The filing also points to an alternative routing: grain can move more than 140 miles east on K&O to interchange with UP at Great Bend, Kan., before it moves west.

STB filing, “paper barrier” claims, and shipper stakes

Alongside the court case, Colorado Pacific has filed at the Surface Transportation Board to contest the interchange fee and to support its claim that the other two railroads created a “paper barrier” to block westbound grain moves from K&O to Colorado Pacific.

In an interview, Weskan and Colorado Pacific Chairman Stefan Soloviev said the company entered the rail business to add competition so farmers could obtain competitive prices. He said the fight has lasted three years and called the lawsuit the last thing he wanted to do.

Supporters of the project say the Towner line could carry substantial volumes if the westward routing opens up. Jake Wahlenmaier, superintendent at Weskan’s elevator in Sheridan Lake, Colo., said the line’s potential is enormous if grain traffic can move that direction. “We’d turn that line into the busiest stretch of rail west of the Mississippi,” he said. “We’d be smoking the rail ties.”

Union Pacific said it denies the allegations and will present its facts to the court and the Surface Transportation Board. Watco, based in Pittsburg, Kan., said it does not comment on litigation matters and will respond through the proper legal channels.

Soloviev said Colorado Pacific anticipates moving 5,000 carloads of grain this year. He added that Weskan is at capacity at five rail and five truck facilities, with 20 unit trains booked for future moves.

For local producers, the question is about access and costs. Scott City farmer Steven Compton told Trains that a western outlet is essential for the region’s grain, arguing that transportation is vital as feed and other costs rise while grain prices remain steady. He said the issue goes beyond money and is tied to “the survivability of the farm economy,” as reported by Trains.

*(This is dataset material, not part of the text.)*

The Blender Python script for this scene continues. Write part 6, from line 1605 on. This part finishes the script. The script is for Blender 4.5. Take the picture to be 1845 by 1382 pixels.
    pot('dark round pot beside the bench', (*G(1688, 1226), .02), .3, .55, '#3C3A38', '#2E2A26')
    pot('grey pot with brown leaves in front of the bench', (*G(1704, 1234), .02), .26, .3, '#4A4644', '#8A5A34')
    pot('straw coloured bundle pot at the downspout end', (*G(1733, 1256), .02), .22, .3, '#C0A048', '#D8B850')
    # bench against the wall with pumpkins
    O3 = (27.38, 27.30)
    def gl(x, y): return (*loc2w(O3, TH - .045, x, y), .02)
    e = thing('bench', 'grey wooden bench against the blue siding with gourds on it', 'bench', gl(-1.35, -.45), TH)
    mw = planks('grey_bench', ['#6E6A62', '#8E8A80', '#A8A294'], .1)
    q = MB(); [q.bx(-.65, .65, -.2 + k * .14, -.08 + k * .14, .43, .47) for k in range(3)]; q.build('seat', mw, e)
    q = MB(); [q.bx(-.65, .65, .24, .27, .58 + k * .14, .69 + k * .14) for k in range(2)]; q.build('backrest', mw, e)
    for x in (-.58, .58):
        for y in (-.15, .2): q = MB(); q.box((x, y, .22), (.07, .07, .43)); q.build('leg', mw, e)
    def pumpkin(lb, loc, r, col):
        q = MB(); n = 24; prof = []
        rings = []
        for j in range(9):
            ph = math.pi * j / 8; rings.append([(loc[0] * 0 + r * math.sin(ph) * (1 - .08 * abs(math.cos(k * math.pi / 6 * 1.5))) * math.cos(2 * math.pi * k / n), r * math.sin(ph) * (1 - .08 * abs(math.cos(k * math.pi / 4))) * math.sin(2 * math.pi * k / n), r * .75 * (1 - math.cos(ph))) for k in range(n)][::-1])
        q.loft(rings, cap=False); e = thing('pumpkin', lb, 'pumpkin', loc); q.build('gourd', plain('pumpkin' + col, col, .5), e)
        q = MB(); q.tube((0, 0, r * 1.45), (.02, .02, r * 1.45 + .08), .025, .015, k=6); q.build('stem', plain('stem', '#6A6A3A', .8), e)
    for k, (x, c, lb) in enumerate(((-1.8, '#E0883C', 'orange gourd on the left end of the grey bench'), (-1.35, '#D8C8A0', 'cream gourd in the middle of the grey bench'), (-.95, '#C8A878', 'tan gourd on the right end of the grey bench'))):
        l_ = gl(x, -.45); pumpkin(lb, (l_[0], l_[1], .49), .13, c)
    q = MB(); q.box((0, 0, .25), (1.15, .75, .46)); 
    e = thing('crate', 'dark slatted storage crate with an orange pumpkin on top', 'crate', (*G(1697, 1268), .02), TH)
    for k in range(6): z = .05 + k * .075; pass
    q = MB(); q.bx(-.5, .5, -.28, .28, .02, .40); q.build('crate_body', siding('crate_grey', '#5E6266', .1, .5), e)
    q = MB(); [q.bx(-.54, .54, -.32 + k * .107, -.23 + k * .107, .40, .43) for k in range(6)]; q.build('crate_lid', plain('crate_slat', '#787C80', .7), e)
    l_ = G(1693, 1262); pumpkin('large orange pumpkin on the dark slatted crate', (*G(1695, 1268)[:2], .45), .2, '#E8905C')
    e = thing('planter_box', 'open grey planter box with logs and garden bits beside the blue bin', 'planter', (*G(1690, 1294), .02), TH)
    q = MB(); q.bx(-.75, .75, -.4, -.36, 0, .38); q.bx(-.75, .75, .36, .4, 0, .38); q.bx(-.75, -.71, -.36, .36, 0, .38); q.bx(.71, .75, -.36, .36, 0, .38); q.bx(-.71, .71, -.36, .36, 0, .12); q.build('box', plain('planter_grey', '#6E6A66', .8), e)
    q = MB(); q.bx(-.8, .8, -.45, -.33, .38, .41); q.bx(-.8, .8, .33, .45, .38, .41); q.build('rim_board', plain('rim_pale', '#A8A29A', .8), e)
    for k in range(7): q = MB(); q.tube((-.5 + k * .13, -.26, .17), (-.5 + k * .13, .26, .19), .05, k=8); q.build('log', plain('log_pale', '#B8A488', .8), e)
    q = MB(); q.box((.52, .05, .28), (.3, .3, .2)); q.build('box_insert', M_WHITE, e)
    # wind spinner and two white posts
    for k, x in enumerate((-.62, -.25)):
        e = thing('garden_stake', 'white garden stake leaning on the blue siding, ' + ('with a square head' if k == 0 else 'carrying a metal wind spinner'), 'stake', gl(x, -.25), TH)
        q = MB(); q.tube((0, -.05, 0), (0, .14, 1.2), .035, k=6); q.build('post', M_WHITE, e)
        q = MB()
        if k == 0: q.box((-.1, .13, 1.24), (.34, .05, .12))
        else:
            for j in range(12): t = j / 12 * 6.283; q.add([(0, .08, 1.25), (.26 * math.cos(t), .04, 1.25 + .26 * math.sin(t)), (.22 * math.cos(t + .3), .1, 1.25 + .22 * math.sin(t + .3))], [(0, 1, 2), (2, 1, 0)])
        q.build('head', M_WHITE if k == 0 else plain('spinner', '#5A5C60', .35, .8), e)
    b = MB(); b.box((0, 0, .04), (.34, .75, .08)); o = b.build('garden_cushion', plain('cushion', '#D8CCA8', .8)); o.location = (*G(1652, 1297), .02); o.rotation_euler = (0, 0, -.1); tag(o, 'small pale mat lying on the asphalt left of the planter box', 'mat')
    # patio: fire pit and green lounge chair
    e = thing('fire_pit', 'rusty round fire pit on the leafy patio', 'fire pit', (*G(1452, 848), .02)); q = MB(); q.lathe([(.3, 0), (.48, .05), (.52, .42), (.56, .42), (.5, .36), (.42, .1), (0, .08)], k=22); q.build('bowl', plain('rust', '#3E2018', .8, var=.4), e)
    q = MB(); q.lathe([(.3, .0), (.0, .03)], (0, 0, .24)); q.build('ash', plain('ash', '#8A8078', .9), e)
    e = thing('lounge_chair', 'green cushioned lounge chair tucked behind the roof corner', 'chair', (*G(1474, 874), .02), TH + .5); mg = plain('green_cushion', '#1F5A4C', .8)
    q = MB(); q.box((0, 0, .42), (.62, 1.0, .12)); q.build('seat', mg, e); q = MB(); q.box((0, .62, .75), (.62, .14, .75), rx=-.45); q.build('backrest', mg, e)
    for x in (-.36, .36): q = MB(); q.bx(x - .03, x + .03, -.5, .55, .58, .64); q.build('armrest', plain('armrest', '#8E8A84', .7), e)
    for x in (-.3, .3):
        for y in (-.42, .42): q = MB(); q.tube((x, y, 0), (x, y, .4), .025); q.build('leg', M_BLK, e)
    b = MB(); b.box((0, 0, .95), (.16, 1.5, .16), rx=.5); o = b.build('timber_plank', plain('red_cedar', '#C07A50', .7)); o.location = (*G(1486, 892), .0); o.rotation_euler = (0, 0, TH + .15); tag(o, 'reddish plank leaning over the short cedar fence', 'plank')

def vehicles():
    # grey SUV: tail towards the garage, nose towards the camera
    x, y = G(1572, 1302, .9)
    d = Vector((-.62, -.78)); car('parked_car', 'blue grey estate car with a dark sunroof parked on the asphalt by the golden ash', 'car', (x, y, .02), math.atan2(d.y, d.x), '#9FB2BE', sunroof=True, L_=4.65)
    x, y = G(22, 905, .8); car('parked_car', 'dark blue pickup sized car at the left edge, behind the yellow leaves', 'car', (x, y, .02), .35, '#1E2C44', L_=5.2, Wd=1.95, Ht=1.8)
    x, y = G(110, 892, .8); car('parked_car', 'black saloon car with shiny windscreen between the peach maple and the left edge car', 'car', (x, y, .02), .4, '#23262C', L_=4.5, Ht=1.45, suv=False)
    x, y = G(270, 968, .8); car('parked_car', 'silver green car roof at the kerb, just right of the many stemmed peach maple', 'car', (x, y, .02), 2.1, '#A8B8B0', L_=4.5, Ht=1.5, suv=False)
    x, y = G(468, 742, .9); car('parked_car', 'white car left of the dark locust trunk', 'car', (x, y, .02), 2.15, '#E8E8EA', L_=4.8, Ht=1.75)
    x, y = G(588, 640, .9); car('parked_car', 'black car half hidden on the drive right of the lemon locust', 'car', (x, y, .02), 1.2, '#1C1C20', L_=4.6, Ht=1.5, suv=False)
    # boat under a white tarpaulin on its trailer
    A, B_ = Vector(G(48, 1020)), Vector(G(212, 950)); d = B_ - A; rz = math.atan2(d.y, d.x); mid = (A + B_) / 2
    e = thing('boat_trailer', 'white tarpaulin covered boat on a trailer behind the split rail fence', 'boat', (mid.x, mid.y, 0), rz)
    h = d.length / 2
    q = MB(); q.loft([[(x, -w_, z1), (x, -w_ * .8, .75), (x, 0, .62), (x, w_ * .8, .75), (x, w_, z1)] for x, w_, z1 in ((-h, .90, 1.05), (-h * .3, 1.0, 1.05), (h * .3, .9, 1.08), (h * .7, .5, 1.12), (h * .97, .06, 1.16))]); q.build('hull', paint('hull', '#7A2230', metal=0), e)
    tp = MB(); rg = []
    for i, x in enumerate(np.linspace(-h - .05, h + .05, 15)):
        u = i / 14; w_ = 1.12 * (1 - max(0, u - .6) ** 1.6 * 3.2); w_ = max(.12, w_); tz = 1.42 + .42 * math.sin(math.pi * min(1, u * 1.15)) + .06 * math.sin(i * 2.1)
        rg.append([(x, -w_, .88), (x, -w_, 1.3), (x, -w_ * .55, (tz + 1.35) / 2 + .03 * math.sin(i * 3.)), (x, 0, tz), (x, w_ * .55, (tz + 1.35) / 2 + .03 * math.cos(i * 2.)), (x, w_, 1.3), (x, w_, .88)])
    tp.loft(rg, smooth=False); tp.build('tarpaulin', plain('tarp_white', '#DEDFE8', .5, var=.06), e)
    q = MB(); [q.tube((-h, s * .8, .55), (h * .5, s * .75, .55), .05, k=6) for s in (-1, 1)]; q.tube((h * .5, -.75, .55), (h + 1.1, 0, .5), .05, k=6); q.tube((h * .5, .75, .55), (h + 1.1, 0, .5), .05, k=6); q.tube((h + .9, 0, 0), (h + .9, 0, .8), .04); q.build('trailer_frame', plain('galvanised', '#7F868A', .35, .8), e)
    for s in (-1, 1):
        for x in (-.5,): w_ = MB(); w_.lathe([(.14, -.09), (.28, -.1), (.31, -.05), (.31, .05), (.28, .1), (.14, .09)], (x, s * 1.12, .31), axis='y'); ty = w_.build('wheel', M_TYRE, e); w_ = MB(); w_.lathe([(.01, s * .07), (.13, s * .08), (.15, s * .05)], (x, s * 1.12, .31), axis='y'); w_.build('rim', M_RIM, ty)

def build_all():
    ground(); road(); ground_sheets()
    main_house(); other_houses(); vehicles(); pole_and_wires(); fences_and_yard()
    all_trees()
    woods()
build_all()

More than a dozen farmers in the Scott City area joined the suit, and Weskan is described as part of Soloviev’s grain businesses that provide services including seed, storage, and transportation.

The story also notes the broader footprint of Soloviev Group, which says it is the 14th largest landowner in the U.S., with holdings estimated at 350,000 acres. The New York-based entrepreneur also has businesses including real estate, wind farms, and a resort hotel on Long Island.

Soloviev also controls the Colorado Pacific Rio Grande, a 150-mile railroad in southern Colorado. Several years ago, he pursued reopening the former Denver & Rio Grande route over Tennessee Pass for westbound grain, including an unsuccessful bid to force UP to sell the line to Colorado Pacific. That effort ended in 2023.

The suit alleges violations of the Sherman Act governing anti-competitive practices, Soloviev Group CEO Michael Hershman said. He called the allegations fairly standard for a Sherman Act case, while describing the dispute as a “David vs. Goliath” fight against a multibillion-dollar company.

Soloviev said Colorado Pacific was prevented from bidding on the property that UP owns and K&O operates under the lease challenged in the federal court case. He also said that moving traffic directly via Colorado Pacific would eliminate 25,000 moves currently made by truck to get grain from Scott City to where Colorado Pacific can handle it.